The noble Lord, Lord Monks, also asked whether they would apply during any implementation period. Again I can say that they will be needed only in the case of no deal. I have dealt with the question of statutory maternity pay, which will remain the same. My noble friend Lord Balfe asked about the ability to repeal the legislation. If the SIs are no longer required on exit day we expect, as I think he quoted, to defer, revoke or amend them through further legislation in time for the end of the implementation period. Which route we take will be a matter for us to decide at the time—but, regardless of what we decide, we will uphold our commitment not to roll back on workers’ rights.
With that, I think that all I need to do is to repeat the assurance to the noble Baroness, Lady Crawley, and others that these amendments do not narrow TUPE powers: rather, they ensure that the Government will continue to have the power to enhance workers’ rights, as we do now.

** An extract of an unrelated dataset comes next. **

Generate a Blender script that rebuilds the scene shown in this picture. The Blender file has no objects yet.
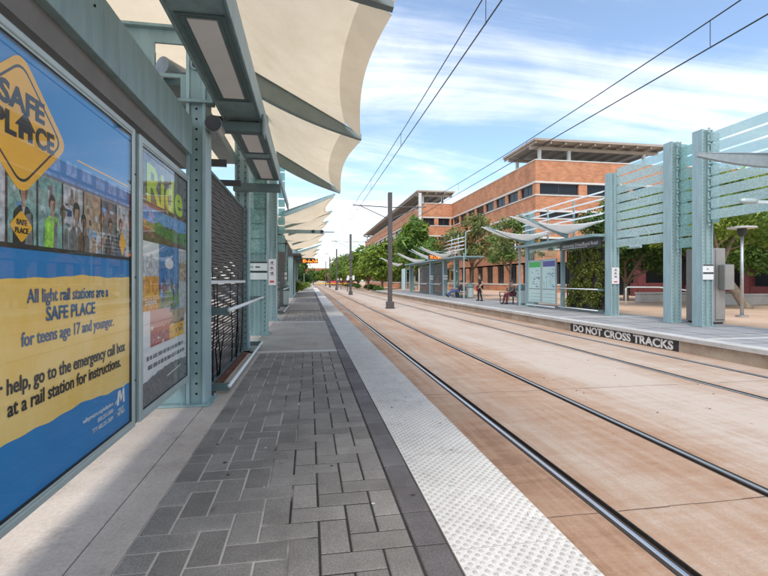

One last question was put to me about European works councils by my noble friend Lord Balfe. He asked whether we could apply the EU directive on EWCs like Switzerland. I repeat that these SIs are only for if there is no deal. Switzerland is covered by the directive under the deal that it has with the EU, so that would be a matter for future negotiations.
I wonder whether the noble Lord could answer my question about the commencement date and the discontinuity between the fact that these are supposed to be brought in only on exit day although two of them refer to regulations that will come into force on the day they are passed—which presumably will be today. If the noble Lord does not have any inspiration at this moment, perhaps he could write to me.
I had completely and utterly forgotten the noble Lord’s obsession with commencement dates in the excitement of dealing with orders of this sort. It might be that inspiration comes to me, but it may not be the sort of inspiration that would satisfy the noble Lord. I am told that the standard practice for statutory instruments is that they have a coming into force date. If that does not answer the noble Lord’s question, I will write to him.
I think that I have dealt with all the points that were put to me.